Glossary

This page includes a glossary of terms used within the Open Access Journals Toolkit and is relevant to open access more widely. While viewpoints may vary, these definitions are in alignment with those presented by the Open Access Network
This page includes a glossary of terms used within the Open Access Journals Toolkit and is relevant to open access more widely. While viewpoints may vary, these definitions are in alignment with those presented by the Open Access Network

Article processing charges are publication fees charged by open access journals. Article processing charges are payable to the publisher by the author(s) or their institution/employer after the article has undergone peer review and been accepted for publication.

The version of a scholarly output that may be substantively the same as the publisher’s version but differ, for example, in terms of formatting, layout, or pagination.

The non-profit organisation Creative Commons has made several copyright licences, known as Creative Commons licences, freely available to the public for use. The licences are widely used and easily understandable. They also offer a high degree of flexibility by virtue of the fact that they can be assembled from four combinable licence elements:

  • BY – Attribution: The name of the creator must be provided and where technically possible a link to the original material and the CC licence.
  • ND – No Derivatives: The work may be modified, but the modified version may not be distributed.
  • A – Share Alike: The work may be modified, but the modified version may be distributed only under the same licence as the original.
  • NC –Non-Commercial: The material may be used only for non-commercial purposes.

This model, which is also known as platinum open access or diamond open access, is a variant of gold open access. Under diamond open access, journals function without article processing charges. Rather, the journal is financed from institutional funds, by funding agencies or, for example, by library consortia in which various libraries come together.

An embargo period is a time delay after which publishers allow authors to make the full texts of their publications available to the public in a repository (green open access). The length of the embargo period is at the discretion of the publisher. In the case of journals, it is usually between 6 and 12 months, and sometimes even 24 months.

Funder mandates obligate grant recipients to provide open access to the published results that they fund. In some cases, funders lay down very concrete guidelines for the implementation of these guidelines.

Gold open access refers to the publication of scholarly works as articles in open access journals, as open access monographs, or as contributions to open access collections or conference proceedings. As a rule, these texts undergo the same quality assurance process as closed access works, mostly in the form of peer review or editorial review.

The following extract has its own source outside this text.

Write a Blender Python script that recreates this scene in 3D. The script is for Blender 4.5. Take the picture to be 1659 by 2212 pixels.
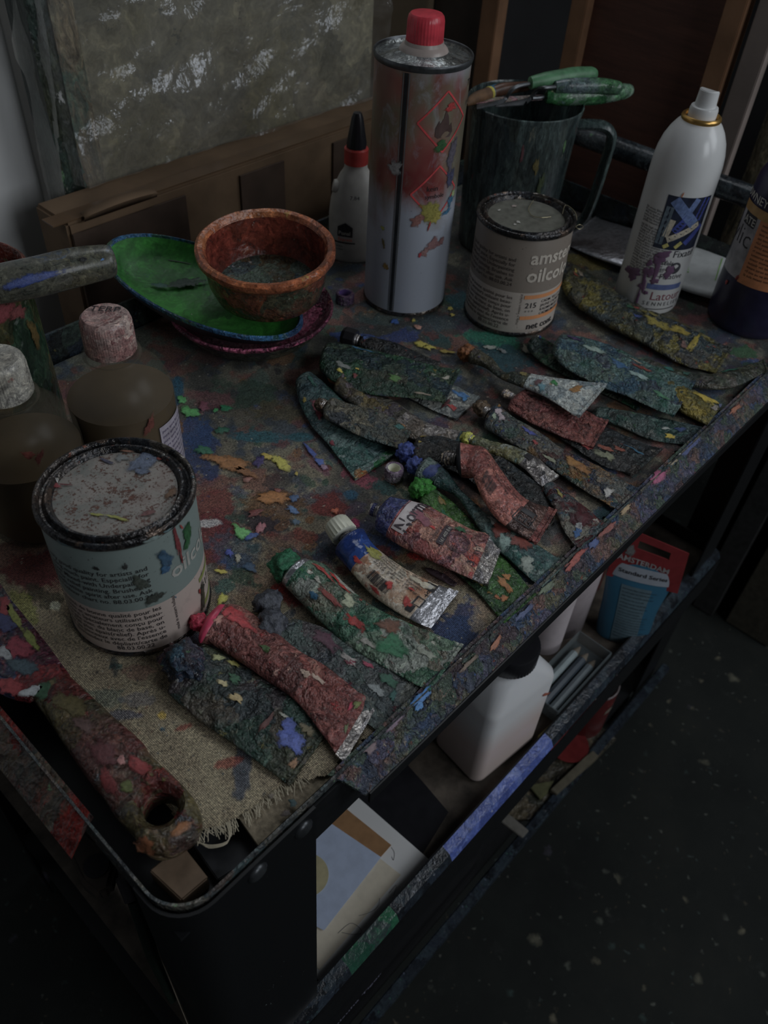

Green open access – also known as self-archiving – refers to making works published with a publisher or in a journal available to the public in a repository. It is sometimes understood to refer also to making such works available on the author’s personal website. Self-archiving can take place at the same time as the publication of the content by the publisher or at a later date, and is possible for preprints and post-prints of scholarly articles, as well as for other document types, for example, monographs, research reports, and conference proceedings.

Under hybrid open access models, publishers obtain revenue from two sources at the same time: from journal subscriptions and from the additional open access charges. In contrast to “genuine” open access, the entire journal is not freely accessible, but rather authors pay article processing charges (APCs) to “buy” the freedom of individual articles.

The Budapest Open Access Initiative defines open access as follows: “By open access to this literature, we mean its free availability on the public inter­net, permitting any users to read, download, copy, distribute, print, search, or link to the full texts of these articles, crawl them for indexing, pass them as data to software, or use them for any other lawful purpose, without financial, legal, or technical barriers other than those inseparable from gaining access to the internet itself. The only constraint on reproduction and distribution, and the only role for copyright in this domain, should be to give authors control over the integrity of their work and the right to be properly acknowledged and cited.”

A repository is a document server at a university or a research institution on which scholarly materials are archived and made available to the public worldwide on a long-term basis. Two types of repositories are distinguished: institutional repositories (operated by institutions such as university libraries, other infrastructure organisations, or research organisations) and disciplinary repositories (trans-institutional, thematically bundled, e.g., for a particular discipline).

Traditionally, journals have been funded via subscriptions: publishers publish journals to which interested users subscribe in order to obtain access to the content. In the scholarly context, subscribers are mostly the libraries of scholarly institutions. Rising journal subscription prices in the 1990s led to what became known as the serials crisis. A counter-model to subscription is open access.

In the context of open access, the term transition (or transformation) refers to the complete conversion of the scholarly publication system to open access, inter alia by converting traditional subscription journals into open access journals. Transitional agreements are therefore agreements entered between organisations and publishers which seek to transition the publishing model from a subscription publishing model to fully open access over a specified period of time.

The version of record, or publisher’s version, is the version of a text that has already undergone peer review and been accepted for publication. It is identical with the formally published version of the work (i.e., the version published with a publisher or in a journal).